Wednesday, August 31, 2016

Storm clouds on the horizon as schools open in Chicago

Another teachers strike now seems likely.
As the new school year begins in Chicago, there's dark storm clouds on the horizon. Public schools have been hit with a devastating 1-2 punch delivered by Gov. Rauner and Mayor Emanuel. The first punch has schools operating with no state budget for the second straight year. The second has teachers working without a contract for the past 13 months.

These, combined with the latest round of state and school board-imposed austerity measures and policies like lump-sum budgeting to schools, have led to the lay-offs of 1,000 more teachers and staff just three weeks before school opens. The impact of the lay-offs will be felt well beyond the classroom and will ripple throughout the city's economy.
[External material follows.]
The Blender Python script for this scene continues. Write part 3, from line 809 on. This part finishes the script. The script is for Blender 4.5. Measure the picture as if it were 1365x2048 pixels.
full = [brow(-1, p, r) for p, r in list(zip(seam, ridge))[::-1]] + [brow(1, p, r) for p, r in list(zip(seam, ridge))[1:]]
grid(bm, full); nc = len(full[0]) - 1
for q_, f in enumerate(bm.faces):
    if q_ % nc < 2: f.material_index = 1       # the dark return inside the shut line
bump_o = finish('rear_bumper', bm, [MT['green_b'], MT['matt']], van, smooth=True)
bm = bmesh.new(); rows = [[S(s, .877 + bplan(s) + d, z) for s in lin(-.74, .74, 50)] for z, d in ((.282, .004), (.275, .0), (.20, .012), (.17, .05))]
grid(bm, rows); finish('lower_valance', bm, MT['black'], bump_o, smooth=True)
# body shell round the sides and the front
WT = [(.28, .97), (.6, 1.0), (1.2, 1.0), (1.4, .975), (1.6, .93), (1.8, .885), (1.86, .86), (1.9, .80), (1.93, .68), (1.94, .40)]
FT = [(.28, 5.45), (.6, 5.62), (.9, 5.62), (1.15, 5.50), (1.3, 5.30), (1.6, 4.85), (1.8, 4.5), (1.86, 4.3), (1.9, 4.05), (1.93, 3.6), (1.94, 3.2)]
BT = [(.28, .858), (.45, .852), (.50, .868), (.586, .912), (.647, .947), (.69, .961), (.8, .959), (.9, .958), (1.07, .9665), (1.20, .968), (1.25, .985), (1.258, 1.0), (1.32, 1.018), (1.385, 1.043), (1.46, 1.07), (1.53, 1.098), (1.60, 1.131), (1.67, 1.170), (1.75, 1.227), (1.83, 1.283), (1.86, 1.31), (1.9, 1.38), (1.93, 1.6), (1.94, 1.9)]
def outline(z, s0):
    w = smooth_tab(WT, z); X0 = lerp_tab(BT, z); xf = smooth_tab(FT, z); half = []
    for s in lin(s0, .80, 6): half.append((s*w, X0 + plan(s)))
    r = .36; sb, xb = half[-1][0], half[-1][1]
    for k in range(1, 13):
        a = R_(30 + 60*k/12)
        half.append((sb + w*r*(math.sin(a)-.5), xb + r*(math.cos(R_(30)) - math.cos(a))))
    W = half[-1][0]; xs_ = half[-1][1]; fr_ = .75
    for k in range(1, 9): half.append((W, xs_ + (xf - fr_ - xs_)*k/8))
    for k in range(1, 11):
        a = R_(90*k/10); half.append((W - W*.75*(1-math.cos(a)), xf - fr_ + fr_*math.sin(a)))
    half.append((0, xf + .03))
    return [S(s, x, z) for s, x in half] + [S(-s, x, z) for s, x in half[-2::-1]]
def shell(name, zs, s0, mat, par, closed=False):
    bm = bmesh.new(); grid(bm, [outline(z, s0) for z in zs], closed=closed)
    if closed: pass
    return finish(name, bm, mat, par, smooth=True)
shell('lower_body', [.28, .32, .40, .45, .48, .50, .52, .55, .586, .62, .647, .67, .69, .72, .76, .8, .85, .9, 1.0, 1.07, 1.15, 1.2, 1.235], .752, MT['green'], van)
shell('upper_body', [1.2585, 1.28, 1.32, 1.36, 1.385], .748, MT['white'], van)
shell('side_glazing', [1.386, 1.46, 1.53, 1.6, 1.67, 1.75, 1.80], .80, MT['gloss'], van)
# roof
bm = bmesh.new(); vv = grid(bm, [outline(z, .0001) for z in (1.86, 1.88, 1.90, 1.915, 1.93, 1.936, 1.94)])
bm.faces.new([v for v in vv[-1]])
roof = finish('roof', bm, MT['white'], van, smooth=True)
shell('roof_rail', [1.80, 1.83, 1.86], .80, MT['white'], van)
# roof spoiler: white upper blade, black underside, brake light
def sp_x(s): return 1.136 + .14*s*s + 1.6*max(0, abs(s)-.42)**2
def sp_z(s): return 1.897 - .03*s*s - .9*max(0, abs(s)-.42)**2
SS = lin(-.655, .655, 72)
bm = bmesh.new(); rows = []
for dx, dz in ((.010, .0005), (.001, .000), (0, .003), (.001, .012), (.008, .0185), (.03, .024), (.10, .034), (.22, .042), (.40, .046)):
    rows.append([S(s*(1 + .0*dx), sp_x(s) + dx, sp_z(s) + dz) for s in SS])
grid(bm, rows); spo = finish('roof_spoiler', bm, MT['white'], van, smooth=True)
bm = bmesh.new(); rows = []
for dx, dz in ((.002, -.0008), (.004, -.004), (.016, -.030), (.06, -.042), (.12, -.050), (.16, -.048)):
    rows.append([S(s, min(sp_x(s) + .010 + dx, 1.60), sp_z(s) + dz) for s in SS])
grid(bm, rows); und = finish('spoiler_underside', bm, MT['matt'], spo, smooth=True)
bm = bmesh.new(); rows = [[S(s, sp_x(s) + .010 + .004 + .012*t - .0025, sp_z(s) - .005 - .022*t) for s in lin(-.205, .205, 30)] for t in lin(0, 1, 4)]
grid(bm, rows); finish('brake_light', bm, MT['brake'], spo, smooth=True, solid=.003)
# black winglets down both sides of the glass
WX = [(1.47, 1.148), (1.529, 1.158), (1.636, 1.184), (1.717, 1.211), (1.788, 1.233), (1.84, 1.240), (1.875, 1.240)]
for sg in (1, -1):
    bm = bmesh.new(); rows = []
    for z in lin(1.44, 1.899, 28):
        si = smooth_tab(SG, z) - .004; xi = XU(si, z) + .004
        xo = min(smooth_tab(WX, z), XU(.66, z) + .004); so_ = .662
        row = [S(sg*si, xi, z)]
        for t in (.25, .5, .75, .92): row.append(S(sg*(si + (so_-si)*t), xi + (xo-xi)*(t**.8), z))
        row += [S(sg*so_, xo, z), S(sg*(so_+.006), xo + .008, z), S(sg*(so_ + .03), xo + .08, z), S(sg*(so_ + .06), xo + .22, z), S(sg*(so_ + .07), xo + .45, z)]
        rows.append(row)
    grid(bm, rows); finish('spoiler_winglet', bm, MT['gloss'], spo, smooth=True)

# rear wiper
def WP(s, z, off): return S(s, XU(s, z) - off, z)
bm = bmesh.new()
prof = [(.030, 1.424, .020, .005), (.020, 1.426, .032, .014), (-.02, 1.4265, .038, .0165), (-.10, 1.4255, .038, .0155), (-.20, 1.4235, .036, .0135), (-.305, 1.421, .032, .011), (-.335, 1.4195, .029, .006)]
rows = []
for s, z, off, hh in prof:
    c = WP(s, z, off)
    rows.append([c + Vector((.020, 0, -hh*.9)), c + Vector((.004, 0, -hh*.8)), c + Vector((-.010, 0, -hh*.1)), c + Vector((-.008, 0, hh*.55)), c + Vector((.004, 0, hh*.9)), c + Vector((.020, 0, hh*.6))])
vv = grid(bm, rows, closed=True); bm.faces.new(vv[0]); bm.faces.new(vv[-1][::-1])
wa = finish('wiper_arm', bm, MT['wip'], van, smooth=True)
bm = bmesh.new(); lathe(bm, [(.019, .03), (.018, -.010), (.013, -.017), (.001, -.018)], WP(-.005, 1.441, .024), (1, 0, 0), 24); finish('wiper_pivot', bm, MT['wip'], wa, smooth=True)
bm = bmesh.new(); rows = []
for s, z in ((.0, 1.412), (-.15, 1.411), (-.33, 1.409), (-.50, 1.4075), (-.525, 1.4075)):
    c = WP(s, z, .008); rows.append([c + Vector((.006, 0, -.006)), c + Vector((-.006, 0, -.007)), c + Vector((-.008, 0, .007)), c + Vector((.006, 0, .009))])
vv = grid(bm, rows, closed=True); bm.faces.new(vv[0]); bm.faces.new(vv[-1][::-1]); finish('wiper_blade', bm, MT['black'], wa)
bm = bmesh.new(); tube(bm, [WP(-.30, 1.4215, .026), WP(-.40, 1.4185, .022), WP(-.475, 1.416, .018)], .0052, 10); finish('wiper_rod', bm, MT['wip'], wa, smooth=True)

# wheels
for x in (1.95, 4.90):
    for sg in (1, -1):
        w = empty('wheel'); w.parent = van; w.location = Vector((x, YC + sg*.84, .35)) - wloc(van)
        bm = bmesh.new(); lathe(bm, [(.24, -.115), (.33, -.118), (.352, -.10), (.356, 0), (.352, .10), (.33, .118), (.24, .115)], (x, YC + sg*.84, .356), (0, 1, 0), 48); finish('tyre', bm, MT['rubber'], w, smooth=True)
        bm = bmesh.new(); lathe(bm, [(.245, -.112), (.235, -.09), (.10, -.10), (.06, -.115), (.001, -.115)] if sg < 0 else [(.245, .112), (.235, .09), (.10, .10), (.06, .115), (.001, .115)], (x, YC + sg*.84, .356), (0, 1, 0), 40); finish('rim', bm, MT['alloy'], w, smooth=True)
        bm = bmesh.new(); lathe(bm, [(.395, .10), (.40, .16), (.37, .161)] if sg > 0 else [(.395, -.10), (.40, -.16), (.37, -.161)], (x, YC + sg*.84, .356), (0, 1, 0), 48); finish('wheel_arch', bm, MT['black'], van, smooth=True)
Principals have been complicit in the process, getting rid of their most skilled and experienced (highest-paid) teachers and replacing them in the classroom with unqualified newbies or administrative assistants, with barely a word of protest.

Hopefully new militant leadership of the Principals Assoc. in the form of Troy LaRaviere will help rebuild that organization which is now just a shell. Be sure and read Troy's blog post on this topic,  "Dear Mayor Emanuel: I resign my position as principal of the #1 rated neighborhood school in Chicago." 

Ben Joravsky's latest piece in The Reader illustrates what happens to a school system that doesn't value veteran teachers like Rob DiPrima.
DiPrima was getting laid off because apparently we've reached the point where certified social studies teachers are a luxury some Chicago public schools can't afford.
But Emanuel changed that funding formula in an effort to save money in the classroom—leaving him free to spend it on things like the new Marriott Hotel and DePaul basketball arena he's building with TIF funds in the South Loop.
CPS is going the way of everything with the adjective public in front, as in public space, public health, public housing and public decision making.

With no contract agreement in sight and teachers being pushed to the wall, an October strike now seems likely. Everyone will be watching to see how the rank-and-file votes this week. The state's anti-union laws require that 75% of CTU members vote yes for a legal strike. A strong show of unity and community support may offer the only glimmer of hope.


  1. Last night on wttw, rahm was shameless in his lecturing to teachers. he must truly think teachers are stupid, that we can't do the math, that we don't understand that the contract offered 8 months ago was a path to lower salaries, higher class sizes, and loaded classrooms. it is time to strike back at this arrogance.

  2. I predict 94% in favor of a strike, and I will support them.